Start of Material for this exercise

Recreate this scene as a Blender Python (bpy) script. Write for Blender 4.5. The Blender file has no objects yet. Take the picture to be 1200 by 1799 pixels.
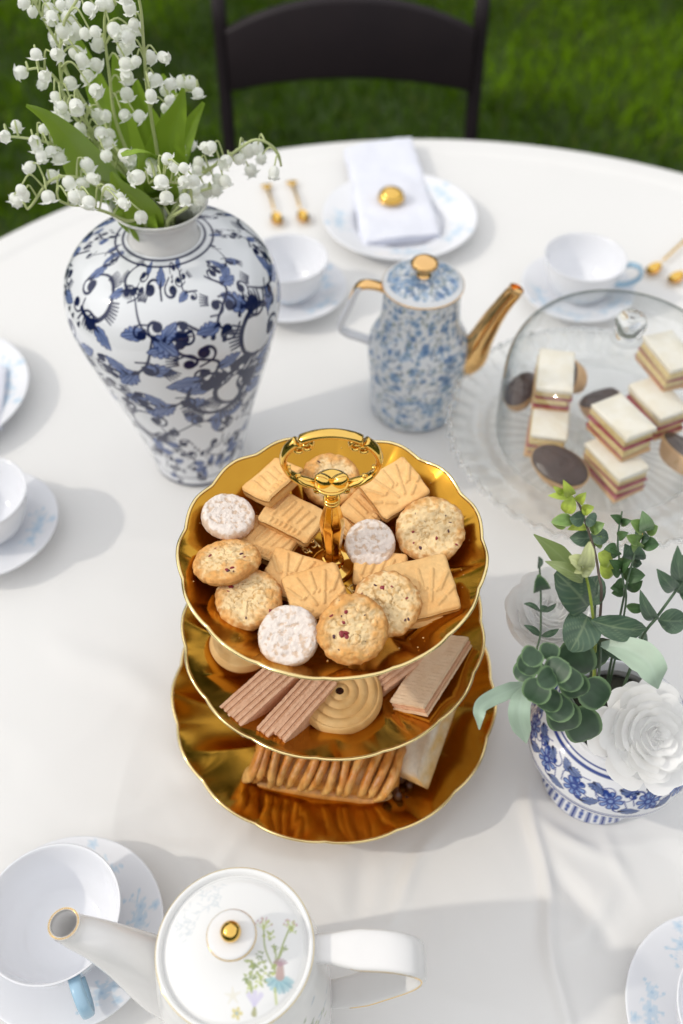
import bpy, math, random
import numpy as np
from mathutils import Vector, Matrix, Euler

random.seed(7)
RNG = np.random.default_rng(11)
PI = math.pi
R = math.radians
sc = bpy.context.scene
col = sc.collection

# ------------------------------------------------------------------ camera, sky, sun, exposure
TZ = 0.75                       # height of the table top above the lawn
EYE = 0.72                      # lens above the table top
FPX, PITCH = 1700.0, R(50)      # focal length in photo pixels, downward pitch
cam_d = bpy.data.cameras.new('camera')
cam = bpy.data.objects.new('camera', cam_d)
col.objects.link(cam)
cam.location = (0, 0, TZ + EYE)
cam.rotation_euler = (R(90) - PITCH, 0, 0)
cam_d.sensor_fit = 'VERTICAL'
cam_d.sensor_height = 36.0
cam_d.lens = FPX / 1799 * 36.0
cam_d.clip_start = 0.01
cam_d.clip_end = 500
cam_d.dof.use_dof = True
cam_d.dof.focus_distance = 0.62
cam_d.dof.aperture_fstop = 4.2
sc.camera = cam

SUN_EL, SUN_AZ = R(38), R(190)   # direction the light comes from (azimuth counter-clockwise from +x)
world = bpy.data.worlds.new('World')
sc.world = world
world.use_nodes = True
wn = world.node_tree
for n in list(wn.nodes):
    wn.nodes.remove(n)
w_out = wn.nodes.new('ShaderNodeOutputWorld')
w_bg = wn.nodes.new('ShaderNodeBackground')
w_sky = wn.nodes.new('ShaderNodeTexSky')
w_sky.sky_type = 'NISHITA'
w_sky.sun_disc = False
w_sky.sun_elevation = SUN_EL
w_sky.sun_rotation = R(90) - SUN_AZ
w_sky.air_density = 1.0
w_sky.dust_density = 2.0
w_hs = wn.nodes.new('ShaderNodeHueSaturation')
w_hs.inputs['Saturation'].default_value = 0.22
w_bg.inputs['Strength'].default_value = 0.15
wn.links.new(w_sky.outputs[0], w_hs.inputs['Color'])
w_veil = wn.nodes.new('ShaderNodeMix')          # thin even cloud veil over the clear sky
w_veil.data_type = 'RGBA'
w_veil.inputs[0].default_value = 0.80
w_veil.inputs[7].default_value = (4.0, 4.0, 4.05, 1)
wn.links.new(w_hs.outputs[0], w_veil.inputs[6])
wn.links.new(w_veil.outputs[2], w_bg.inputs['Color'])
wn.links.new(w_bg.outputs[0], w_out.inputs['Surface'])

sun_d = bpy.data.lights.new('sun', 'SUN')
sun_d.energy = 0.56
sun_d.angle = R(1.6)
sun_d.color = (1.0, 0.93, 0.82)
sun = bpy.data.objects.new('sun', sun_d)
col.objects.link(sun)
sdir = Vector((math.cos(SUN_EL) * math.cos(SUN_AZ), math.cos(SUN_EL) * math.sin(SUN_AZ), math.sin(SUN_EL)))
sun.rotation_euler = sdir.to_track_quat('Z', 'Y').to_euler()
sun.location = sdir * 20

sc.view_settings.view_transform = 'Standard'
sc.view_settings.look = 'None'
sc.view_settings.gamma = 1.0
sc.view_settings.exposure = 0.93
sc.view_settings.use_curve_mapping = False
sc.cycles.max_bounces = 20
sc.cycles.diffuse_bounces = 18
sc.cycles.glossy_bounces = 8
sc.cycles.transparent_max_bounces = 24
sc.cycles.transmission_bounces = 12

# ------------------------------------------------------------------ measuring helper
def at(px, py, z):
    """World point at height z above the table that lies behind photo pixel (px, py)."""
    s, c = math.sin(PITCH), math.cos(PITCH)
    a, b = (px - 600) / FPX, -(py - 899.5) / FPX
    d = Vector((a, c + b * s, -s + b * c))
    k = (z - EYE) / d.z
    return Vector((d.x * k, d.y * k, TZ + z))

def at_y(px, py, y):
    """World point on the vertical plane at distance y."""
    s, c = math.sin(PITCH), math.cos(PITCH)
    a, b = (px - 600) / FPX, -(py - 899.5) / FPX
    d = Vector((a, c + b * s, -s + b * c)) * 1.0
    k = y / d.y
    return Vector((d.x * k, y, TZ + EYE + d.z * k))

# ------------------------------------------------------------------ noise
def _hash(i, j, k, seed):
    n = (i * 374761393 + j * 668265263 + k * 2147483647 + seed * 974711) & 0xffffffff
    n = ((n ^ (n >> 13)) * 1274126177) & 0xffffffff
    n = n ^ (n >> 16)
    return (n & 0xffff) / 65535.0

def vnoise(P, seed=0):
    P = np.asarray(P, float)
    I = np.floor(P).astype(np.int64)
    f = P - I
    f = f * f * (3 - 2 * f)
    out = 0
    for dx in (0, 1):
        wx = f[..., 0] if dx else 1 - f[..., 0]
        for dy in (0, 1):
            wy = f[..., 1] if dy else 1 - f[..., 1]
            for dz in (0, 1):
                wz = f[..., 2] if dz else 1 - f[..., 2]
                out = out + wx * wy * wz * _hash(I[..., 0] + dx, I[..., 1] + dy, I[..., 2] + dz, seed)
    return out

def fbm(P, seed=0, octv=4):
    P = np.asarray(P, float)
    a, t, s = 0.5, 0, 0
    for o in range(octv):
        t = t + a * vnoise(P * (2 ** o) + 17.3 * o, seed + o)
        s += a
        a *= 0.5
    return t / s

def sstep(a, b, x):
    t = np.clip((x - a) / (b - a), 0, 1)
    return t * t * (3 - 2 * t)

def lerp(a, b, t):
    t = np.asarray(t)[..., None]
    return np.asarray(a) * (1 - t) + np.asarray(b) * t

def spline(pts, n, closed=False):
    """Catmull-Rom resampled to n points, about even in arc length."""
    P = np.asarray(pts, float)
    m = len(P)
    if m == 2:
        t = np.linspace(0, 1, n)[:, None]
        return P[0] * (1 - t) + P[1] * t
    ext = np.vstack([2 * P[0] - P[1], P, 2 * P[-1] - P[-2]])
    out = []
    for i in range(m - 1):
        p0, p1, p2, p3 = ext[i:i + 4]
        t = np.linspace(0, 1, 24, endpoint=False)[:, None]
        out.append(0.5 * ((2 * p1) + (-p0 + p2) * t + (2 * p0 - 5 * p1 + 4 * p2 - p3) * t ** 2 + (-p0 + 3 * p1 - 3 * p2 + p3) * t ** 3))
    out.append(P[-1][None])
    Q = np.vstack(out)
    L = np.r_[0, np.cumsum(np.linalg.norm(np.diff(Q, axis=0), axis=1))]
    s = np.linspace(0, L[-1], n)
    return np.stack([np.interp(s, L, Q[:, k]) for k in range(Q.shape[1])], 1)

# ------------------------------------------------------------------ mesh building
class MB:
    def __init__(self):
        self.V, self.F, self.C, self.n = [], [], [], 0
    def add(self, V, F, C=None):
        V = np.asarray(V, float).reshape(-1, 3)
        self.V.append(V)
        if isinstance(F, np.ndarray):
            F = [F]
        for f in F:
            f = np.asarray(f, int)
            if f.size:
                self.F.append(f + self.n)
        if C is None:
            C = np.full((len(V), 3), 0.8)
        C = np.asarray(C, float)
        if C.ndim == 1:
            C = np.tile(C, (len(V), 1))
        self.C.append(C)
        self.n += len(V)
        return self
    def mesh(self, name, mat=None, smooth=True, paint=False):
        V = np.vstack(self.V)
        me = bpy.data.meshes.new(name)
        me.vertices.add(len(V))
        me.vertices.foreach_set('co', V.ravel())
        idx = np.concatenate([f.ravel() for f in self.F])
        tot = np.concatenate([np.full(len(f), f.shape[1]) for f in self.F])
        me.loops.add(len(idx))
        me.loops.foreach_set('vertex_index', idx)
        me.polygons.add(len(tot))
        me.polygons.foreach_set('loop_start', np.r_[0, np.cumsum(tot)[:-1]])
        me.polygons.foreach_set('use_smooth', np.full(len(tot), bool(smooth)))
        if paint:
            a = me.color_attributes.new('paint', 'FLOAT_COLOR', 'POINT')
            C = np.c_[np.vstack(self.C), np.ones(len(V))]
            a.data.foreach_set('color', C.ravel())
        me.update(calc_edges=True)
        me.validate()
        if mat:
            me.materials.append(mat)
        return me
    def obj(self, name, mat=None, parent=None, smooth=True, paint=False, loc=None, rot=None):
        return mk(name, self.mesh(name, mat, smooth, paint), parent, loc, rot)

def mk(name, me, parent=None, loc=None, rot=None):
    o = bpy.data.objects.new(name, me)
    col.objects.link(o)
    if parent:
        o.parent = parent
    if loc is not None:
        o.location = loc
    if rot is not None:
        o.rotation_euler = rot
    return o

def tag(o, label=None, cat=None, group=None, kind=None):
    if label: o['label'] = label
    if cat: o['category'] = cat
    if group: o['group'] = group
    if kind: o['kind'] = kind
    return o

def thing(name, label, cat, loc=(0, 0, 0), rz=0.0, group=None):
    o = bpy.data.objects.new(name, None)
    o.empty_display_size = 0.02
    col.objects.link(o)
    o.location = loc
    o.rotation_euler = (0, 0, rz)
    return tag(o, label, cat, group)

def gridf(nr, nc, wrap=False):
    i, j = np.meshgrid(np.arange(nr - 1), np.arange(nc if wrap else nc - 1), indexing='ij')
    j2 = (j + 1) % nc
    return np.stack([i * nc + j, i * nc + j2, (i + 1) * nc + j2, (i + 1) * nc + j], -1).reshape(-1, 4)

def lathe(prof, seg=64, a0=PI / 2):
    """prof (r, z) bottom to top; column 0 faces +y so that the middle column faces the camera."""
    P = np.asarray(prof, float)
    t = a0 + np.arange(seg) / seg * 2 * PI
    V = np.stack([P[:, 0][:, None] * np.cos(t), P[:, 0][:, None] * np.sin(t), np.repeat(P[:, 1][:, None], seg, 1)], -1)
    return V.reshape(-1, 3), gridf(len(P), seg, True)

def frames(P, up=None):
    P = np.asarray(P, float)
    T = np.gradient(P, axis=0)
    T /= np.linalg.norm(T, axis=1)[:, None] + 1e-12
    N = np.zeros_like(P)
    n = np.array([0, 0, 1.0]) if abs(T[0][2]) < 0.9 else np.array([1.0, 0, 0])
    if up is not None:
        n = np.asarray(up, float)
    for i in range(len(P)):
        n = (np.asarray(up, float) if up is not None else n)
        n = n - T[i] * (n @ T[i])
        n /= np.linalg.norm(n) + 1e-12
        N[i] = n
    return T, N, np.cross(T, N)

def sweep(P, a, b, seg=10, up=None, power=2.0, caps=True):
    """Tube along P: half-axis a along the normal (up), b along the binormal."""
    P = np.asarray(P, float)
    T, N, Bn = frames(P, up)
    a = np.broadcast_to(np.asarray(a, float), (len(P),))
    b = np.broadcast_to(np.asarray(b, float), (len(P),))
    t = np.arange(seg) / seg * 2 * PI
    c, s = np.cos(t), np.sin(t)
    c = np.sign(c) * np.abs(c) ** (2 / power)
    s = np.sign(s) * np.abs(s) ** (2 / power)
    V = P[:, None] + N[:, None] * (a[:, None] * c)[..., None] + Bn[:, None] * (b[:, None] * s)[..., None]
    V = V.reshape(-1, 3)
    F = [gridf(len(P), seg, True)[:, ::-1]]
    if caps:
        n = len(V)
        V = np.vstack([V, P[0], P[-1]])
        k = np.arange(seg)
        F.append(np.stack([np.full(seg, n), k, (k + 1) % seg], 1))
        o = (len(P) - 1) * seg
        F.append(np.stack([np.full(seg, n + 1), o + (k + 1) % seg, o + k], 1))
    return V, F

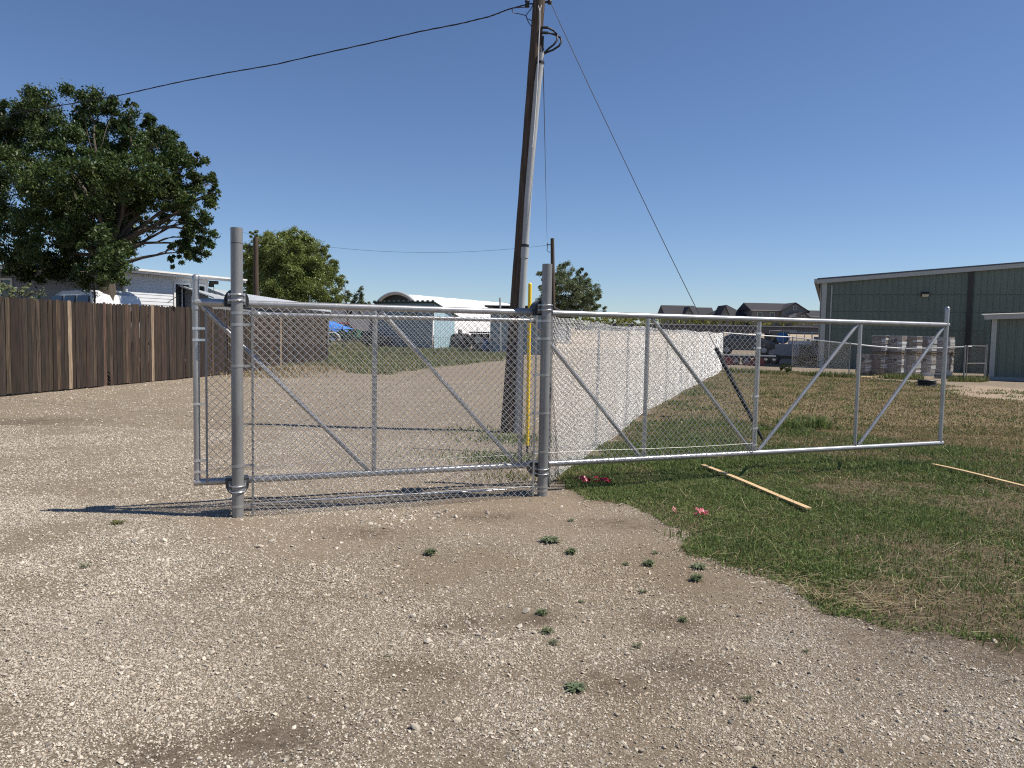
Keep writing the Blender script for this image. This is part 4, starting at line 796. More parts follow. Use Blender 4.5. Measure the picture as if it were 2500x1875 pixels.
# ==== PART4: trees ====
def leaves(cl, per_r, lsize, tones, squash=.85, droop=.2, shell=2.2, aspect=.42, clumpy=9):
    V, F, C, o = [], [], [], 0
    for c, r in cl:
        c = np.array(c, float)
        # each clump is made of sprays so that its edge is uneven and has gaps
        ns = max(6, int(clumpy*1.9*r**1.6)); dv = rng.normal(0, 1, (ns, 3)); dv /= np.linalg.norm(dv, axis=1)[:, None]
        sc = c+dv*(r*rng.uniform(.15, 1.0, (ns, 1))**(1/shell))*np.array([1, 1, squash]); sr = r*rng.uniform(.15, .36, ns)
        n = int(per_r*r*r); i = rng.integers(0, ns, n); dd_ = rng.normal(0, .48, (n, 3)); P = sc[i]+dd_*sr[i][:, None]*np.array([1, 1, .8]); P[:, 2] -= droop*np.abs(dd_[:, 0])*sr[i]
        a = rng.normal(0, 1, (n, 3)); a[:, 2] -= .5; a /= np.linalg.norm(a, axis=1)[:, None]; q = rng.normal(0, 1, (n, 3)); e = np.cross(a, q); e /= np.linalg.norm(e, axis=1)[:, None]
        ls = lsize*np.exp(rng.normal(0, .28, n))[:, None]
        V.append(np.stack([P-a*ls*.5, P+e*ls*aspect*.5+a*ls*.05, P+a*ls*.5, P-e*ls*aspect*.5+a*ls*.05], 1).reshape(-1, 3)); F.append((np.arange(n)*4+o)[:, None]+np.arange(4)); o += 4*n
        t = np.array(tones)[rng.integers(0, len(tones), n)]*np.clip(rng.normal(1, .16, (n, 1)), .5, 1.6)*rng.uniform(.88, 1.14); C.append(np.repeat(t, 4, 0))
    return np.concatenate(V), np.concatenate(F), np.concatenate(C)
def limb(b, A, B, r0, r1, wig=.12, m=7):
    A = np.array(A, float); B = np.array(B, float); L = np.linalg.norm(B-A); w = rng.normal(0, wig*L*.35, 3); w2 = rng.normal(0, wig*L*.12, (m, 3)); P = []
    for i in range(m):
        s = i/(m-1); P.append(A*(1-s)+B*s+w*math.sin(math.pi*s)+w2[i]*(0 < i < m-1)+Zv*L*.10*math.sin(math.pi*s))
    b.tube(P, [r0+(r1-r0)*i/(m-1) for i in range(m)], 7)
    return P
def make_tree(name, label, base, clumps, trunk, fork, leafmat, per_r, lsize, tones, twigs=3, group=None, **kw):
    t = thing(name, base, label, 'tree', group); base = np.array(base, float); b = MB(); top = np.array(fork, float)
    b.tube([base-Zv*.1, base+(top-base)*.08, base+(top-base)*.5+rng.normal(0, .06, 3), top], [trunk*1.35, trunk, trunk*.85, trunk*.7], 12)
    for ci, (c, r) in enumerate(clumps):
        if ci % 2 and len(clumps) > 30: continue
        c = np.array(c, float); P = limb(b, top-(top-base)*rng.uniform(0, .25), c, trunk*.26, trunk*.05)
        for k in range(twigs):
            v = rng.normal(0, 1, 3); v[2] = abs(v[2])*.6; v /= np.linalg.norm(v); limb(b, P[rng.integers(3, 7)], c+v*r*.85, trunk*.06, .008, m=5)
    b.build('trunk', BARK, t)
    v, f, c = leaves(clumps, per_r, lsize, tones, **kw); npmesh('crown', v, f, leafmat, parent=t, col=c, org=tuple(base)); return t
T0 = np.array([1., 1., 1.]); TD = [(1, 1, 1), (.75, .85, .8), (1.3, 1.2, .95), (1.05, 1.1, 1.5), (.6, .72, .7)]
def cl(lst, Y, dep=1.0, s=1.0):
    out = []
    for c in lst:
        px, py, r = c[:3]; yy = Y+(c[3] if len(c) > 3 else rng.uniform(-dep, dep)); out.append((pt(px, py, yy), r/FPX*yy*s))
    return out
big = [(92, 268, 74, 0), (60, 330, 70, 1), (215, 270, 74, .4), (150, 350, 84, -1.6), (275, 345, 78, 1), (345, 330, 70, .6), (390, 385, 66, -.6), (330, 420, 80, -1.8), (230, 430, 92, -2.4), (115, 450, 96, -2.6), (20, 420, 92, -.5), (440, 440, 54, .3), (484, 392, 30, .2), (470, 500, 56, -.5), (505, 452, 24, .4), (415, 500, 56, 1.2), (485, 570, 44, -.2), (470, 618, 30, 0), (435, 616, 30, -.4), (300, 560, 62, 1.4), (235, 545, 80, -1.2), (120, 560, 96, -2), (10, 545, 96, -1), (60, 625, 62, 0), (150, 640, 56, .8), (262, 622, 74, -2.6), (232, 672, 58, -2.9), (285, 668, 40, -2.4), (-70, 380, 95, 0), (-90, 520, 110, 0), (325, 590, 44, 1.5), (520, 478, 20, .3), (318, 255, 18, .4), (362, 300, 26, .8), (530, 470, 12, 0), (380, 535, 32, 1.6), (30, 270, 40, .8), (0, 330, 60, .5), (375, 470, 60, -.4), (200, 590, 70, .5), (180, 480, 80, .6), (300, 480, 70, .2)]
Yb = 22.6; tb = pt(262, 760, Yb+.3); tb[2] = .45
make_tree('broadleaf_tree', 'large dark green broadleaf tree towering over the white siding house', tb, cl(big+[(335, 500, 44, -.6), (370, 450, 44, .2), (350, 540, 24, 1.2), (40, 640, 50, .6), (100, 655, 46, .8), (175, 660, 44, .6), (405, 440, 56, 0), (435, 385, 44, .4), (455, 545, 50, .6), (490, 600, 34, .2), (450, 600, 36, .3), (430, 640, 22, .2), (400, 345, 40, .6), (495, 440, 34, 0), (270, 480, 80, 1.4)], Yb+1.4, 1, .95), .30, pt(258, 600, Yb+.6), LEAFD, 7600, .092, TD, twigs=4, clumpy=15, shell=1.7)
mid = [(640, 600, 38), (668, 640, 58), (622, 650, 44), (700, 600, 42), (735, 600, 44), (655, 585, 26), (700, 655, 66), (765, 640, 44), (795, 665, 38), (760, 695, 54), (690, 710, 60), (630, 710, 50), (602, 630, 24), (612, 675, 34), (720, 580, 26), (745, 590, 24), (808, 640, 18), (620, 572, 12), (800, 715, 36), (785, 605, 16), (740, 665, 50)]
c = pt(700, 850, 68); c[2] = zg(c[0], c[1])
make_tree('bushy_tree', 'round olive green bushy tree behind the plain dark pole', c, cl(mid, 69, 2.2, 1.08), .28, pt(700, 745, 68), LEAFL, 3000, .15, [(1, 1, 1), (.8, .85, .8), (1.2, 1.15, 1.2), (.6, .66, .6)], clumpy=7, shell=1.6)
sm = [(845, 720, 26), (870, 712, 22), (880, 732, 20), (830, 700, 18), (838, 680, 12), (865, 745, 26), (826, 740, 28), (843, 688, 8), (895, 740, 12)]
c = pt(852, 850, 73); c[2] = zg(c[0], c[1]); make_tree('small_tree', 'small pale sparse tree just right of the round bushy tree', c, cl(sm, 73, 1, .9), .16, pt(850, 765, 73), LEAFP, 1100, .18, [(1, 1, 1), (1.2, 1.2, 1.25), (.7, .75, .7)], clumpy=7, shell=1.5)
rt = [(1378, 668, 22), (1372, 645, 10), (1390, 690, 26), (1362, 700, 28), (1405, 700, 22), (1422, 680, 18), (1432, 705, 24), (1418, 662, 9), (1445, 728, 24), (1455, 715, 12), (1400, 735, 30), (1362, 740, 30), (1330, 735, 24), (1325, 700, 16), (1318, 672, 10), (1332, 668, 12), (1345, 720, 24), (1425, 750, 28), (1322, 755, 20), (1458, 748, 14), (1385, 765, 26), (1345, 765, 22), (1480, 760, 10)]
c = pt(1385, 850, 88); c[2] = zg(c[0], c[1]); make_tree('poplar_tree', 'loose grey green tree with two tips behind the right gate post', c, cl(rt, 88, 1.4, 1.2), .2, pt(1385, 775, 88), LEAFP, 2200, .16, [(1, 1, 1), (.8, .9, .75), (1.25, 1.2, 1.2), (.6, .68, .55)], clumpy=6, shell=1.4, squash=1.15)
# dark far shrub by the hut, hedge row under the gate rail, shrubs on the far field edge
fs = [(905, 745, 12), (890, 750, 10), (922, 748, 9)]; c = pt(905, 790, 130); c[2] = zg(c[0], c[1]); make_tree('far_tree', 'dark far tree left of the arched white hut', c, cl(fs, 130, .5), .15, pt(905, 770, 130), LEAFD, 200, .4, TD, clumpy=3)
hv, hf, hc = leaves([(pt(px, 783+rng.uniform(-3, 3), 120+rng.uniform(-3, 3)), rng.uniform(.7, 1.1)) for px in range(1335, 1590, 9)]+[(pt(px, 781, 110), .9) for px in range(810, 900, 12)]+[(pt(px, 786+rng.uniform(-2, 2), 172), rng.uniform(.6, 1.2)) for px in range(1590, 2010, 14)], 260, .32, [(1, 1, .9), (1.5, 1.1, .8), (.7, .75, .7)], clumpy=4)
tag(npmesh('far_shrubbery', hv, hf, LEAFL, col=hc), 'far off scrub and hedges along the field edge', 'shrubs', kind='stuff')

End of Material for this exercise

Exercise aim:
Set down word for word the lines from the first entry through the line with "sc.camera = cam", both included, omitting pictures.

Result of the task:
Recreate this scene as a Blender Python (bpy) script. Write for Blender 4.5. The Blender file has no objects yet. Take the picture to be 1200 by 1799 pixels.
import bpy, math, random
import numpy as np
from mathutils import Vector, Matrix, Euler

random.seed(7)
RNG = np.random.default_rng(11)
PI = math.pi
R = math.radians
sc = bpy.context.scene
col = sc.collection

# ------------------------------------------------------------------ camera, sky, sun, exposure
TZ = 0.75                       # height of the table top above the lawn
EYE = 0.72                      # lens above the table top
FPX, PITCH = 1700.0, R(50)      # focal length in photo pixels, downward pitch
cam_d = bpy.data.cameras.new('camera')
cam = bpy.data.objects.new('camera', cam_d)
col.objects.link(cam)
cam.location = (0, 0, TZ + EYE)
cam.rotation_euler = (R(90) - PITCH, 0, 0)
cam_d.sensor_fit = 'VERTICAL'
cam_d.sensor_height = 36.0
cam_d.lens = FPX / 1799 * 36.0
cam_d.clip_start = 0.01
cam_d.clip_end = 500
cam_d.dof.use_dof = True
cam_d.dof.focus_distance = 0.62
cam_d.dof.aperture_fstop = 4.2
sc.camera = cam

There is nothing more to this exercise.